Realizing that the world isn’t perfect, and that music directors sometimes do things they feel they have to do but don’t really want to do, I thought it would be useful to explore the tension that often exists between expedient and rigorous. First, I should define my terms. Expedient is training an ensemble to play the right notes, dynamics, tempi, and articulations as accurately as possible in the shortest amount of time possible. Expedient training typically involves drill and rote teaching, is teacher centered, and leaves all of the interpretive and technical decisions to the teacher. Music teachers resort to this type of teaching when there is a performance looming, and too little time to prepare students by any other way. Rigor is teaching an ensemble to play the right notes, dynamics, tempi, and articulations as expressively as possible, which still requires accuracy, but the accuracy is gained through student centered instruction, leaving much of the interpretive decisions to the student, and allowing the student to solve technical problems to the greatest extent possible after teaching them practice and evaluation strategies.
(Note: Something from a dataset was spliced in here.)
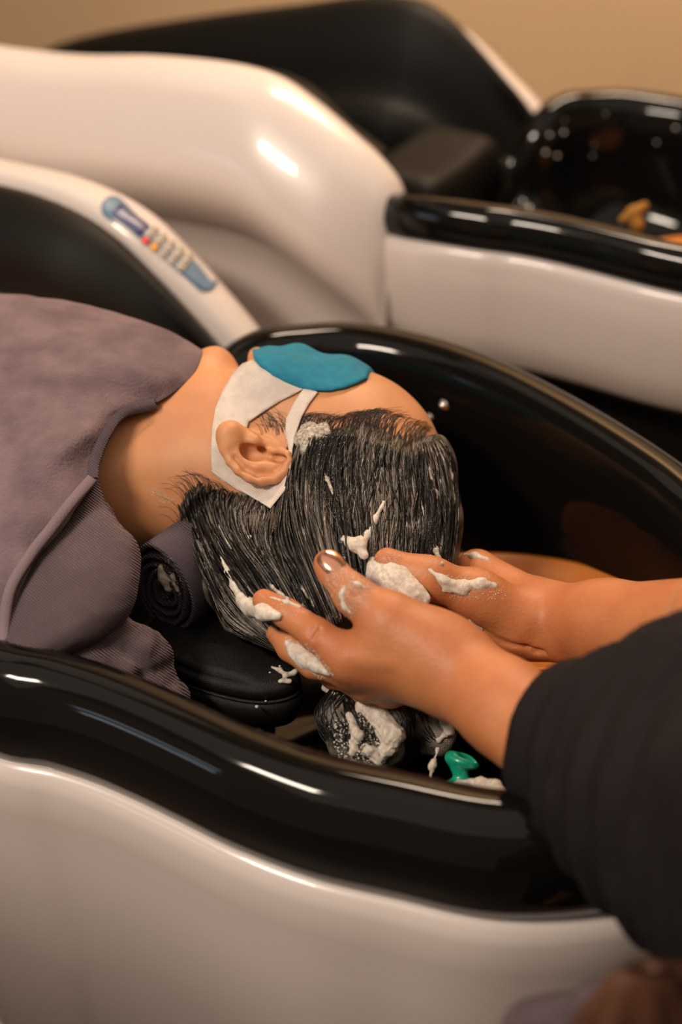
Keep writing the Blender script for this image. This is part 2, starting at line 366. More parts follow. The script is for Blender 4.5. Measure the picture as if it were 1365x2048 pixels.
top2n = [(-1.9, .93, 1), (-1.5, .95, 1), (-1.25, .965, 1), (-1.10, .978, 1), (-.98, .998, 1), (-.88, 1.008, 1), (-.82, 1.005, 1), (-.775, .988, 1), (-.725, .962, .95), (-.69, .94, .85), (-.665, .915, .7), (-.655, .88, .5)]
top2f = [(-1.9, .66, 1), (-1.65, .70, 1), (-1.45, .79, 1), (-1.22, .86, 1), (-1.05, .905, 1), (-.95, .932, 1), (-.88, .940, 1), (-.83, .93, 1), (-.79, .908, .95), (-.75, .88, .9), (-.715, .855, .85), (-.68, .82, .75)]
bed2 = make_bed(loop2, 'empty white shampoo bed with a black bowl standing behind the client', nc2, prof2, None, top2n, top2f, 1.20, 1.69, .755)
def lining(root, n0, sgn, top, extra, u_end=-.70):
    T = catmull(top, 60); T = T[T[:, 0] < u_end]; sec = []
    for (u, z, w) in T:
        e = max(0, min(1, (u+.86)/.15)); k = 1-.55*e
        pts = [(.000, -.05), (-.004, -.012+extra*k), (-.012, -.003+extra*k), (-.026, -.001+extra*k), (-.045, -.010+extra*k), (-.062, -.028), (-.072, -.052), (-.076, -.075), (-.082, -.082), (-.092, -.080), (-.106, -.088), (-.116, -.105), (-.120, -.14), (-.118, -.19), (-.05, -.20)]
        sec.append([B3(u, n0+sgn*(a*(k if a < -.03 else 1)), z+b) for a, b in pts])
    sec = np.array(sec); r, c = sec.shape[:2]
    F = [tuple(f) for f in grid_faces(r, c, closed_c=True)]; F.append(tuple(range(c))); F.append(tuple(range((r-1)*c, r*c))[::-1])
    return mesh_py('side_cushion', sec.reshape(-1, 3), F, M['leather'], root)
def pad_slab(name, root, u0, u1, n0, n1, z0, z1, rr, dip=0):
    nu, nn_ = 40, 30; top = []
    for i in range(nu):
        row = []
        for j in range(nn_):
            a = -1+2*i/(nu-1); b = -1+2*j/(nn_-1); ed = (abs(a)**6+abs(b)**6)
            row.append(B3((u0+u1)/2+a*(u1-u0)/2, (n0+n1)/2+b*(n1-n0)/2, z1-rr*min(1, ed)**1.5+dip*(b*b)))
        top.append(row)
    top = np.array(top); V = list(top.reshape(-1, 3)); F = [tuple(f) for f in grid_faces(nu, nn_)]
    ring_ = [i*nn_ for i in range(nu)]+[(nu-1)*nn_+j for j in range(1, nn_)]+[i*nn_+nn_-1 for i in range(nu-2, -1, -1)]+[j for j in range(nn_-2, 0, -1)]
    o = len(V); V += [np.array([*V[k][:2], z0]) for k in ring_]; m_ = len(ring_)
    F += [(ring_[k], ring_[(k+1) % m_], o+(k+1) % m_, o+k) for k in range(m_)]; F.append(tuple(range(o, o+m_)))
    return mesh_py(name, V, F, M['leather'], root)
lining(bed1, .963, 1, top1f, .0); lining(bed1, .543, -1, top1f, 0)
lining(bed2, 1.655, 1, top2f, .030, -.69); lining(bed2, 1.24, -1, top2n, -.03)
pad_slab('seat_cushion', bed1, -1.8, -.73, .63, .87, .66, .765, .03); pad_slab('seat_cushion', bed2, -1.8, -.73, 1.32, 1.57, .66, .80, .03, .02)
pad_slab('neck_cushion', bed2, -.80, -.68, 1.34, 1.54, .78, .86, .04, .01)
for r_, n_ in ((bed1, .755), (bed2, nc2)): box('base', (-1.85, n_-.2, 0.02), (-.80, n_+.2, .66), M['leather'], r_, 'bed')
#@CLIENT
# ------------------------------------------------------------------ client : head frame (L toward camera, F face direction, U crown direction)
def nrm(v): return v/np.linalg.norm(v)
U_ = nrm(.98*(math.cos(math.radians(10))*R_-math.sin(math.radians(10))*V_)+.2*W_)
F_ = V_*math.cos(math.radians(8))-W_*math.sin(math.radians(8)); F_ = nrm(F_-(F_@U_)*U_); L_ = np.cross(U_, F_)
HM = np.stack([L_, F_, U_], 1)
HO = D(528, 905, 1.085)-L_*.064
def H(l, f, u): return HO+HM@np.array([l, f, u])*.001
fl = Field((-.105, -.125, -.20), (.095, .125, .155), .0013, HM, HO)
def he(c, r, k=.010, op='add', Rm=None): fl.ell(np.array(c)*.001, np.array(r)*.001, k, op, Rm, local=True)
def hc(a, b, r1, r2, k=.008, op='add'): fl.cone(np.array(a)*.001, np.array(b)*.001, r1*.001, r2*.001, k, op, local=True)
he((0, -6, 56), (69, 90, 78)); he((0, 26, 36), (60, 57, 58), .02)
he((0, 38, -8), (55, 44, 58), .02)
for s in (-1, 1):
    hc((s*46, 6, -44), (s*20, 60, -74), 15, 14, .02); he((s*36, 60, -10), (24, 20, 24), .02)
    hc((s*30, 76, 36), (s*8, 82, 36), 8, 9, .015); hc((s*9, 86, -9), (s*8, 87, -9), 5.5, 5.5, .006)
    he((s*30, 90, 20), (14, 12, 10), .01, 'sub'); he((s*30, 71, 20), (15, 13, 11), .004)
    hc((s*29, 83.5, 16), (s*22, 84, 17), 1.2, 1.2, .003)
    hc((s*16, 80, -33), (0, 87, -29), 4.5, 6, .005); hc((s*14, 80, -38), (0, 86, -39), 4.5, 6.5, .005)
hc((0, 78, 30), (0, 90, -2), 7, 8, .016); hc((0, 89, -4), (0, 82, -22), 6, 8, .012)
he((0, 68, -72), (22, 20, 15), .016); hc((0, 58, -76), (0, 20, -66), 18, 22, .02)
# neck (world) and upper chest
nk = [D(640, 1010, 1.14), D(470, 935, 1.145), D(330, 935, 1.145), D(210, 950, 1.14), D(60, 990, 1.15)]
fl.chain(nk, [.052, .050, .050, .054, .075], .03)
fl.cone(D(395, 830, 1.14), D(250, 900, 1.15), .026, .035, .03)
fl.cone(D(400, 900, 1.115), D(240, 960, 1.11), .012, .014, .02)   # neck muscle
fl.cone(D(470, 960, 1.13), D(300, 1000, 1.14), .035, .035, .03)
nV, nF = fl.mesh(); noear_bvh = bvh_of(nV, nF)
# ear traced on its own plane
def E(x, y, h): return D(x, y, 1.0855-h*.001)
fl.ell(E(512, 912, 1), (.024, .016, .006), .006, Rm=np.stack([nrm(.9*R_-.43*V_), nrm(.43*R_+.9*V_), W_], 1))
fl.chain([E(470, 880, 6), E(485, 915, 7), E(515, 938, 8), E(548, 938, 8)], [.006, .008, .008, .007], .006)     # ear plate rises off the head
fl.chain([E(462, 870, 8), E(456, 892, 10), E(475, 928, 12), E(508, 950, 14), E(545, 945, 13), E(566, 925, 10)], [.0075, .006, .004, .003, .003, .003], .004)
helix = [E(528, 902, 4), E(545, 903, 8), E(562, 902, 11), E(574, 910, 14), E(577, 925, 16), E(570, 943, 17), E(552, 957, 18), E(525, 961, 18), E(500, 955, 17), E(478, 940, 16), E(462, 922, 14), E(452, 900, 12), E(450, 882, 10)]
fl.chain(helix, [.0018, .0024, .003, .0034, .0036, .0036, .0038, .004, .004, .004, .004, .0045, .006], .002)
fl.chain([E(455, 866, 10), E(462, 880, 10)], [.0085, .008], .005)                                                  # lobe
fl.chain([E(466, 862, 7), E(492, 872, 5)], [.007, .005], .006)
fl.chain([E(487, 872, 5), E(508, 884, 8), E(520, 893, 7)], [.004, .0045, .003], .005)                             # tragus
fl.chain([E(470, 893, 11), E(476, 908, 12), E(492, 925, 13), E(515, 936, 14), E(545, 932, 13)], [.0045, .004, .0034, .0036, .003], .003)  # antitragus + antihelix
fl.ell(E(503, 906, 11), (.0095, .0065, .0085), .003, 'sub', Rm=np.stack([nrm(.9*R_-.35*V_), nrm(.35*R_+.9*V_), W_], 1))
fl.ell(E(520, 908, 10), (.0085, .004, .006), .003, 'sub', Rm=np.stack([nrm(R_-.3*V_), nrm(.3*R_+V_), W_], 1))
fl.ell(E(524, 899, 5), (.0042, .0024, .010), .002, 'sub', Rm=np.stack([nrm(.85*R_-.5*V_), nrm(.5*R_+.85*V_), W_], 1))
fl.ell(E(484, 909, 9), (.003, .0022, .004), .002, 'sub')
fl.ell(E(555, 916, 14), (.0082, .0034, .008), .002, 'sub', Rm=np.stack([nrm(R_-.12*V_), nrm(.12*R_+V_), W_], 1))
fl.chain([E(470, 915, 17), E(490, 938, 18.5), E(515, 949, 19), E(545, 948, 18)], [.0016, .0022, .0024, .0020], .002, 'sub')
hV, hF = fl.mesh(); hV = smooth_np(hV, hF, 1, .5)
client = empty('client', tuple(B3(-1.0, .755, .82)), 'person lying on their back, neck bare, soapy dark hair over the bowl', 'person')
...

This is a more time consuming approach, but one that results in a more meaningful music experience for the student. Students use teacher-provided and collaboratively developed criteria, and later personally developed criteria, to evaluate their own interpretation, technical skill, originality, emotional impact, and interest to refine a performance until it is ready to present publicly. Notice how far beyond accurate notes, dynamics and articulations this goes. When students are playing music just the way they are told to play it, personal meaning and expression are absent until the performance is fully prepared at which time there may be an emotional consensus on the effectiveness of the director’s interpretation. Through director centered rehearsals, visceral satisfaction and interaction with the music is rare or missing, because the investment of personal feelings is left out. When students are not actively involved in the evaluation and refining, all that is left is rehearsing, which alone is essentially rote learning or drill, neither of which builds musicianship.
Rehearsal should be the means to refining accuracy and interpretation, but both must first be conceived, developed, and even practiced before they can be refined in rehearsal. Accuracy is born not only out of practice, but out of recognizing where challenges lie, and finding motivation in taking them on, equipped with a plan and strategies learned from good teaching. While accuracy can be practiced individually, interpretation must ultimately be executed corporately in an ensemble. Discussing, exploring, and trying multiple interpretations with the ensemble involves students in meta-cognitive activity that is essential for instructional depth in music performance education. It is, I believe, no accident that “interpret” precedes “rehearse” in the core arts standards for music. Interpretation requires intent and expression. Where interpretation is added on after notes, rhythms, articulations and tempi are mastered, the point of musical activity is lost. Put another way, pitches, rhythms, articulations and tempi are means to an expressive end, not the other way around. The point is not to learn the notes, but to express intent with notes. Observe the enduring understanding for rehearse, evaluate and refine performance: “To express their musical ideas, musicians analyze, evaluate, and refine their performances, individually or in collaboration with others.” The first phrase states the purpose of musical performance, that is, to express musical ideas. Students engage in analysis, evaluation and refinement individually when they practice, and in collaboration with others when they are in their ensemble setting. Being told how to play every note and nuance is not collaboration and is not what the writers of the standards intended. Collaboration involves taking ideas from many and creating something where the whole is greater than the sum of its parts, because all benefited from each contribution of a part.
There is a tension between knowing this is how it should be, and knowing that there is not time to start doing all of these things. But there is eventually a return on every good investment. Students who become capable of being independent learners and interpreters of music, what Shaw had Henry Higgins call “a tower of strength” in Pygmailion do not need as much supervised drill, because they are capable of evaluating, refining and overcoming challenges in the text, and defects in the performance much more independently and therefore more quickly and efficiently, than students who must totally rely on their director for everything. This investment must be made at times of the year when there is time to make, or else every director must make time to do so. We must do this because we are not music trainers, we are music educators, which is a much higher calling.